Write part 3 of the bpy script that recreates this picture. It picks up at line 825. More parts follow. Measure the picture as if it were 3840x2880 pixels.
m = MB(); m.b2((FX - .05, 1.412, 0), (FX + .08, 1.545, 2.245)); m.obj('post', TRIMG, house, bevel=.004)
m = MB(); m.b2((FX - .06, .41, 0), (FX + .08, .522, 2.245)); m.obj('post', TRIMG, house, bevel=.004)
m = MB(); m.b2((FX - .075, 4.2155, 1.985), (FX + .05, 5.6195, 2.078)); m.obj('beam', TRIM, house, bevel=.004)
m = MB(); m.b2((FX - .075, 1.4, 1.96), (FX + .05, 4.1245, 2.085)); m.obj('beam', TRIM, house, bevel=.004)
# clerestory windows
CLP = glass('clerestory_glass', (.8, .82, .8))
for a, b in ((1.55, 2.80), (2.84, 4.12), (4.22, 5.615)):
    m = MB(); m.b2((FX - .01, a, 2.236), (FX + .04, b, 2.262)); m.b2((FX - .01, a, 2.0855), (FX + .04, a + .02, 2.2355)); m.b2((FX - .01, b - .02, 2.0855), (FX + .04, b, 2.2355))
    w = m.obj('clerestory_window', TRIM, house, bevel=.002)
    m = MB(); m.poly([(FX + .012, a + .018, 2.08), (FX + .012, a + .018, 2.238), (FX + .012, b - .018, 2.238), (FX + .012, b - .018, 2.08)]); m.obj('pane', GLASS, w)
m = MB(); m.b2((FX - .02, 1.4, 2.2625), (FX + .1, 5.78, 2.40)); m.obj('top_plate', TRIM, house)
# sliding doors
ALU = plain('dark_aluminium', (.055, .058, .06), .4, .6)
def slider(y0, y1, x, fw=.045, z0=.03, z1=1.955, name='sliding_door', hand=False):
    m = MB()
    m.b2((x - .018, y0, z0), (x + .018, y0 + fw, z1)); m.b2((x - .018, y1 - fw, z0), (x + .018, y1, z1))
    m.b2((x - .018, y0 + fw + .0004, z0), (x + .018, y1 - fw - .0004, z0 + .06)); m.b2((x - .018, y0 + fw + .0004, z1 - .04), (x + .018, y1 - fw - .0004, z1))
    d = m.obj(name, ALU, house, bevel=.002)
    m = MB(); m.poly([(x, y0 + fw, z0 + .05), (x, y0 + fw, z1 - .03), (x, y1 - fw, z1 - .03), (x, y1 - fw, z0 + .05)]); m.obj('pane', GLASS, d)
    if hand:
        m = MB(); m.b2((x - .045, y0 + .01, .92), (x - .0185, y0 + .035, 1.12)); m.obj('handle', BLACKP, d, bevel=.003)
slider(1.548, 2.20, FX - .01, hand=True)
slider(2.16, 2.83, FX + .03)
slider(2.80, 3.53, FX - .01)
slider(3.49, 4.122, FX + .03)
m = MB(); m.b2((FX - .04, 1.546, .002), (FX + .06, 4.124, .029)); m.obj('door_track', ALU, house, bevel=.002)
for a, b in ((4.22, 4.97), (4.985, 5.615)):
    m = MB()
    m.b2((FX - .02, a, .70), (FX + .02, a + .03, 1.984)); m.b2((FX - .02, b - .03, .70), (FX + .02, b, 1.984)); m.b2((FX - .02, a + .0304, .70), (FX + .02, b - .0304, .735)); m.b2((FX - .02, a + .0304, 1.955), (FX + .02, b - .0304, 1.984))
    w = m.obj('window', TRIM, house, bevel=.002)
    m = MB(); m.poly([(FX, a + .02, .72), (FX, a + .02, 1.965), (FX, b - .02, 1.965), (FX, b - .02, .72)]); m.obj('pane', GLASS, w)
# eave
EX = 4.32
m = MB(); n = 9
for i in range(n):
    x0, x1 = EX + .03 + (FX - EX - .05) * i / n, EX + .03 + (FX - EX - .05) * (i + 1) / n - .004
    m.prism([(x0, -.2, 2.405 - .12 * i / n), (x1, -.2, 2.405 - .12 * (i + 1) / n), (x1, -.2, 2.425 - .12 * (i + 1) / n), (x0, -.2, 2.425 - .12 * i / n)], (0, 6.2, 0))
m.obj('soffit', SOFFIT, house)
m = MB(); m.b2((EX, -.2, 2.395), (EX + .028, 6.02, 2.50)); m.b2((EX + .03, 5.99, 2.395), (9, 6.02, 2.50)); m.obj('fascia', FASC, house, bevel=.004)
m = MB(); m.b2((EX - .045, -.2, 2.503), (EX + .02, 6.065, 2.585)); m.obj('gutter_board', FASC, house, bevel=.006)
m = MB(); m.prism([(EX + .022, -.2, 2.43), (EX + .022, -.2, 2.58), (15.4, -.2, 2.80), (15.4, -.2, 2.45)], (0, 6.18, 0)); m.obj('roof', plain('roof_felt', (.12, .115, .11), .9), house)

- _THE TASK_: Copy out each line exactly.

- _OUTPUT OF THE TASK_:
Write part 3 of the bpy script that recreates this picture. It picks up at line 825. More parts follow. Measure the picture as if it were 3840x2880 pixels.
m = MB(); m.b2((FX - .05, 1.412, 0), (FX + .08, 1.545, 2.245)); m.obj('post', TRIMG, house, bevel=.004)
m = MB(); m.b2((FX - .06, .41, 0), (FX + .08, .522, 2.245)); m.obj('post', TRIMG, house, bevel=.004)
m = MB(); m.b2((FX - .075, 4.2155, 1.985), (FX + .05, 5.6195, 2.078)); m.obj('beam', TRIM, house, bevel=.004)
m = MB(); m.b2((FX - .075, 1.4, 1.96), (FX + .05, 4.1245, 2.085)); m.obj('beam', TRIM, house, bevel=.004)
# clerestory windows
CLP = glass('clerestory_glass', (.8, .82, .8))
for a, b in ((1.55, 2.80), (2.84, 4.12), (4.22, 5.615)):
    m = MB(); m.b2((FX - .01, a, 2.236), (FX + .04, b, 2.262)); m.b2((FX - .01, a, 2.0855), (FX + .04, a + .02, 2.2355)); m.b2((FX - .01, b - .02, 2.0855), (FX + .04, b, 2.2355))
    w = m.obj('clerestory_window', TRIM, house, bevel=.002)
    m = MB(); m.poly([(FX + .012, a + .018, 2.08), (FX + .012, a + .018, 2.238), (FX + .012, b - .018, 2.238), (FX + .012, b - .018, 2.08)]); m.obj('pane', GLASS, w)
m = MB(); m.b2((FX - .02, 1.4, 2.2625), (FX + .1, 5.78, 2.40)); m.obj('top_plate', TRIM, house)
# sliding doors
ALU = plain('dark_aluminium', (.055, .058, .06), .4, .6)
def slider(y0, y1, x, fw=.045, z0=.03, z1=1.955, name='sliding_door', hand=False):
    m = MB()
    m.b2((x - .018, y0, z0), (x + .018, y0 + fw, z1)); m.b2((x - .018, y1 - fw, z0), (x + .018, y1, z1))
    m.b2((x - .018, y0 + fw + .0004, z0), (x + .018, y1 - fw - .0004, z0 + .06)); m.b2((x - .018, y0 + fw + .0004, z1 - .04), (x + .018, y1 - fw - .0004, z1))
    d = m.obj(name, ALU, house, bevel=.002)
    m = MB(); m.poly([(x, y0 + fw, z0 + .05), (x, y0 + fw, z1 - .03), (x, y1 - fw, z1 - .03), (x, y1 - fw, z0 + .05)]); m.obj('pane', GLASS, d)
    if hand:
        m = MB(); m.b2((x - .045, y0 + .01, .92), (x - .0185, y0 + .035, 1.12)); m.obj('handle', BLACKP, d, bevel=.003)
slider(1.548, 2.20, FX - .01, hand=True)
slider(2.16, 2.83, FX + .03)
slider(2.80, 3.53, FX - .01)
slider(3.49, 4.122, FX + .03)
m = MB(); m.b2((FX - .04, 1.546, .002), (FX + .06, 4.124, .029)); m.obj('door_track', ALU, house, bevel=.002)
for a, b in ((4.22, 4.97), (4.985, 5.615)):
    m = MB()
    m.b2((FX - .02, a, .70), (FX + .02, a + .03, 1.984)); m.b2((FX - .02, b - .03, .70), (FX + .02, b, 1.984)); m.b2((FX - .02, a + .0304, .70), (FX + .02, b - .0304, .735)); m.b2((FX - .02, a + .0304, 1.955), (FX + .02, b - .0304, 1.984))
    w = m.obj('window', TRIM, house, bevel=.002)
    m = MB(); m.poly([(FX, a + .02, .72), (FX, a + .02, 1.965), (FX, b - .02, 1.965), (FX, b - .02, .72)]); m.obj('pane', GLASS, w)
# eave
EX = 4.32
m = MB(); n = 9
for i in range(n):
    x0, x1 = EX + .03 + (FX - EX - .05) * i / n, EX + .03 + (FX - EX - .05) * (i + 1) / n - .004
    m.prism([(x0, -.2, 2.405 - .12 * i / n), (x1, -.2, 2.405 - .12 * (i + 1) / n), (x1, -.2, 2.425 - .12 * (i + 1) / n), (x0, -.2, 2.425 - .12 * i / n)], (0, 6.2, 0))
m.obj('soffit', SOFFIT, house)
m = MB(); m.b2((EX, -.2, 2.395), (EX + .028, 6.02, 2.50)); m.b2((EX + .03, 5.99, 2.395), (9, 6.02, 2.50)); m.obj('fascia', FASC, house, bevel=.004)
m = MB(); m.b2((EX - .045, -.2, 2.503), (EX + .02, 6.065, 2.585)); m.obj('gutter_board', FASC, house, bevel=.006)
m = MB(); m.prism([(EX + .022, -.2, 2.43), (EX + .022, -.2, 2.58), (15.4, -.2, 2.80), (15.4, -.2, 2.45)], (0, 6.18, 0)); m.obj('roof', plain('roof_felt', (.12, .115, .11), .9), house)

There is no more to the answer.